These casts, porous and brittle, are then touched with watercolor ink, which bleeds slowly into their forms. The ink mimics blood or memory seeping into a body, reinforcing the tension between life and lifelessness. But the work does not end there. Shafran continues to photograph the sculptures, manipulate the images, and reassemble them into collages. Each transformation becomes a distancing from the source, an act of mourning, and a rebirth. The process mirrors how memory works: never stable, always mutating, yet clinging to something essential. These preserved fragments, though devoid of life, acquire a new kind of presence—an elegy in physical form.

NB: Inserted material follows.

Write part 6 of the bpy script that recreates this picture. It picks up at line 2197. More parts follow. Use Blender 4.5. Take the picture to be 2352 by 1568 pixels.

In Fragments, Shafran turns to Dutch floral still lifes, particularly the opulent yet somber compositions of Jan van Huysum. His baroque arrangements teem with vitality while simultaneously hinting at decay: insects crawl, fruit begins to rot, and funerary motifs lurk beneath ornamental surfaces. Using high-resolution reproductions, she isolates details that often go unnoticed. She draws these with charcoal and graphite, stripping the lush paintings of color to underscore their quieter, more somber narratives. By sewing the panels together with threads that match the original hues, she references both anatomical repair and the artifice of the compositions themselves. The stitching becomes both structural and symbolic, reinforcing her recurring interest in reassembly, fragmentation, and the impossibility of true preservation.